# Data lines start

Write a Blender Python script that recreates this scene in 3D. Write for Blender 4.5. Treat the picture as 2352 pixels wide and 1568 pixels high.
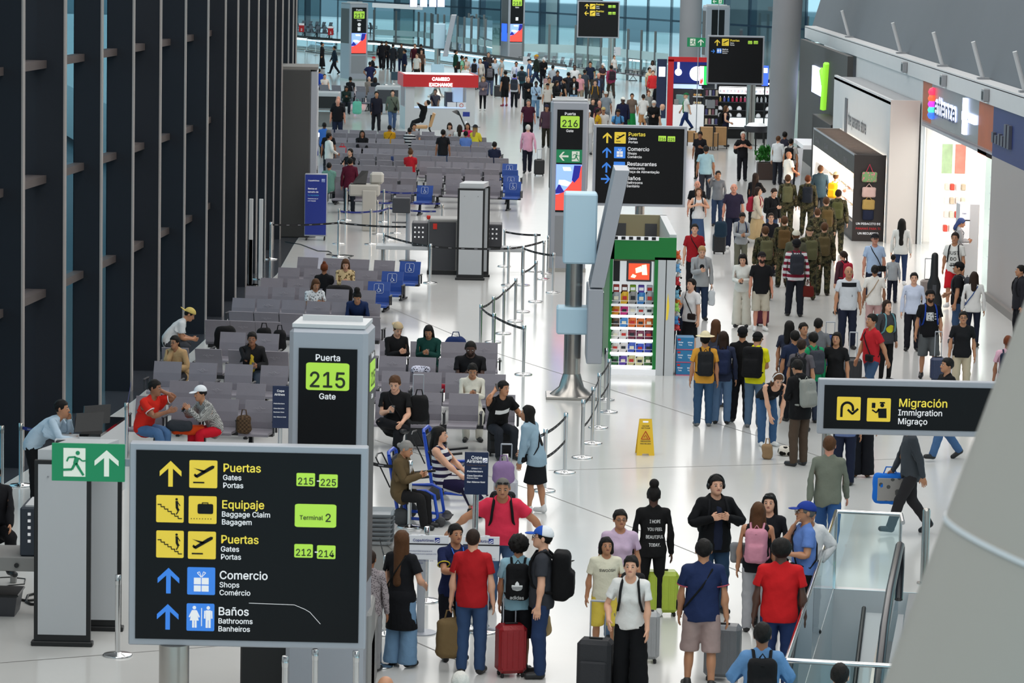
import bpy, math, random, time
import numpy as np
from math import sin, cos, pi, radians
random.seed(7); np.random.seed(7)
T0 = time.time()
S = bpy.context.scene
for o in list(bpy.data.objects): bpy.data.objects.remove(o)
COL = S.collection
# ---------------------------------------------------------------- camera
CAMH = 8.6; FPX = 7480.0; PITCH = math.atan(934/7480.0); ROLL = 0.021
cd = bpy.data.cameras.new('camera'); cam = bpy.data.objects.new('camera', cd); COL.objects.link(cam)
cd.sensor_width = 36; cd.lens = FPX/2352*36; cd.clip_start = 0.5; cd.clip_end = 900
from mathutils import Matrix, Vector, Euler
Rw = Matrix(((1,0,0),(0,sin(PITCH),cos(PITCH)),(0,-0,0)))
_f = Vector((0, cos(PITCH), -sin(PITCH))); _r = Vector((1,0,0)); _u = Vector((0, sin(PITCH), cos(PITCH)))
_up = _u*cos(ROLL) - _r*sin(ROLL); _ri = _r*cos(ROLL) + _u*sin(ROLL)
_m = Matrix.Identity(4)
for i in range(3):
    _m[i][0] = _ri[i]; _m[i][1] = _up[i]; _m[i][2] = -_f[i]
_m[2][3] = CAMH
cam.matrix_world = _m
S.camera = cam
cd.dof.use_dof = True; cd.dof.focus_distance = 62; cd.dof.aperture_fstop = 9.0
def ray(px, py):
    x = (px-1176)/FPX; u = -(py-784)/FPX
    return Vector((0,0,0)) + _f + _ri*x + _up*u
def G(px, py, z=0.0):
    d = ray(px, py); t = (z-CAMH)/d[2]
    return Vector((0,0,CAMH)) + d*t
def PY(px, py, Y):
    d = ray(px, py); t = Y/d[1]
    return Vector((0,0,CAMH)) + d*t
def PX(px, py, X):
    d = ray(px, py); t = X/d[0]
    return Vector((0,0,CAMH)) + d*t
def scale_at(Y): return FPX/math.hypot(Y, CAMH)
# ---------------------------------------------------------------- world, exposure, lights
def lin(h):
    h = h.lstrip('#'); r = [int(h[i:i+2],16)/255 for i in (0,2,4)]
    return tuple((c/12.92 if c <= .04045 else ((c+.055)/1.055)**2.4) for c in r) + (1,)
S.view_settings.view_transform = 'Standard'; S.view_settings.look = 'None'
S.view_settings.gamma = 1; S.view_settings.use_curve_mapping = False
S.view_settings.exposure = 0.07
W = bpy.data.worlds.new('overcast_dusk'); S.world = W; W.use_nodes = True
wn = W.node_tree.nodes; wb = wn['Background']
wb.inputs[0].default_value = (0.44, 0.74, 0.84, 1); wb.inputs[1].default_value = 1.15
def area(name, loc, sx, sy, power, col=(1,1,1), rot=(0,0,0)):
    l = bpy.data.lights.new(name, 'AREA'); l.shape = 'RECTANGLE'; l.size = sx; l.size_y = sy
    l.energy = power; l.color = col
    o = bpy.data.objects.new(name, l); COL.objects.link(o); o.location = loc; o.rotation_euler = rot
    return o
# rows of ceiling luminaires along the hall (the building's own roof lights)
for iy, y in enumerate((4, 30, 56, 82, 108, 136, 168, 205, 250)):
    for x in (-4.5, .8, 6.1, 11.4):
        area('ceiling_luminaire', (x, y, 14.6), 4.4, 23, (640 if y < 150 else 900), (1, .975, .945))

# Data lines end

*Given task*
Print out the material word for word, omitting the pictures.

*Task answer*
Write a Blender Python script that recreates this scene in 3D. Write for Blender 4.5. Treat the picture as 2352 pixels wide and 1568 pixels high.
import bpy, math, random, time
import numpy as np
from math import sin, cos, pi, radians
random.seed(7); np.random.seed(7)
T0 = time.time()
S = bpy.context.scene
for o in list(bpy.data.objects): bpy.data.objects.remove(o)
COL = S.collection
# ---------------------------------------------------------------- camera
CAMH = 8.6; FPX = 7480.0; PITCH = math.atan(934/7480.0); ROLL = 0.021
cd = bpy.data.cameras.new('camera'); cam = bpy.data.objects.new('camera', cd); COL.objects.link(cam)
cd.sensor_width = 36; cd.lens = FPX/2352*36; cd.clip_start = 0.5; cd.clip_end = 900
from mathutils import Matrix, Vector, Euler
Rw = Matrix(((1,0,0),(0,sin(PITCH),cos(PITCH)),(0,-0,0)))
_f = Vector((0, cos(PITCH), -sin(PITCH))); _r = Vector((1,0,0)); _u = Vector((0, sin(PITCH), cos(PITCH)))
_up = _u*cos(ROLL) - _r*sin(ROLL); _ri = _r*cos(ROLL) + _u*sin(ROLL)
_m = Matrix.Identity(4)
for i in range(3):
    _m[i][0] = _ri[i]; _m[i][1] = _up[i]; _m[i][2] = -_f[i]
_m[2][3] = CAMH
cam.matrix_world = _m
S.camera = cam
cd.dof.use_dof = True; cd.dof.focus_distance = 62; cd.dof.aperture_fstop = 9.0
def ray(px, py):
    x = (px-1176)/FPX; u = -(py-784)/FPX
    return Vector((0,0,0)) + _f + _ri*x + _up*u
def G(px, py, z=0.0):
    d = ray(px, py); t = (z-CAMH)/d[2]
    return Vector((0,0,CAMH)) + d*t
def PY(px, py, Y):
    d = ray(px, py); t = Y/d[1]
    return Vector((0,0,CAMH)) + d*t
def PX(px, py, X):
    d = ray(px, py); t = X/d[0]
    return Vector((0,0,CAMH)) + d*t
def scale_at(Y): return FPX/math.hypot(Y, CAMH)
# ---------------------------------------------------------------- world, exposure, lights
def lin(h):
    h = h.lstrip('#'); r = [int(h[i:i+2],16)/255 for i in (0,2,4)]
    return tuple((c/12.92 if c <= .04045 else ((c+.055)/1.055)**2.4) for c in r) + (1,)
S.view_settings.view_transform = 'Standard'; S.view_settings.look = 'None'
S.view_settings.gamma = 1; S.view_settings.use_curve_mapping = False
S.view_settings.exposure = 0.07
W = bpy.data.worlds.new('overcast_dusk'); S.world = W; W.use_nodes = True
wn = W.node_tree.nodes; wb = wn['Background']
wb.inputs[0].default_value = (0.44, 0.74, 0.84, 1); wb.inputs[1].default_value = 1.15
def area(name, loc, sx, sy, power, col=(1,1,1), rot=(0,0,0)):
    l = bpy.data.lights.new(name, 'AREA'); l.shape = 'RECTANGLE'; l.size = sx; l.size_y = sy
    l.energy = power; l.color = col
    o = bpy.data.objects.new(name, l); COL.objects.link(o); o.location = loc; o.rotation_euler = rot
    return o
# rows of ceiling luminaires along the hall (the building's own roof lights)
for iy, y in enumerate((4, 30, 56, 82, 108, 136, 168, 205, 250)):
    for x in (-4.5, .8, 6.1, 11.4):
        area('ceiling_luminaire', (x, y, 14.6), 4.4, 23, (640 if y < 150 else 900), (1, .975, .945))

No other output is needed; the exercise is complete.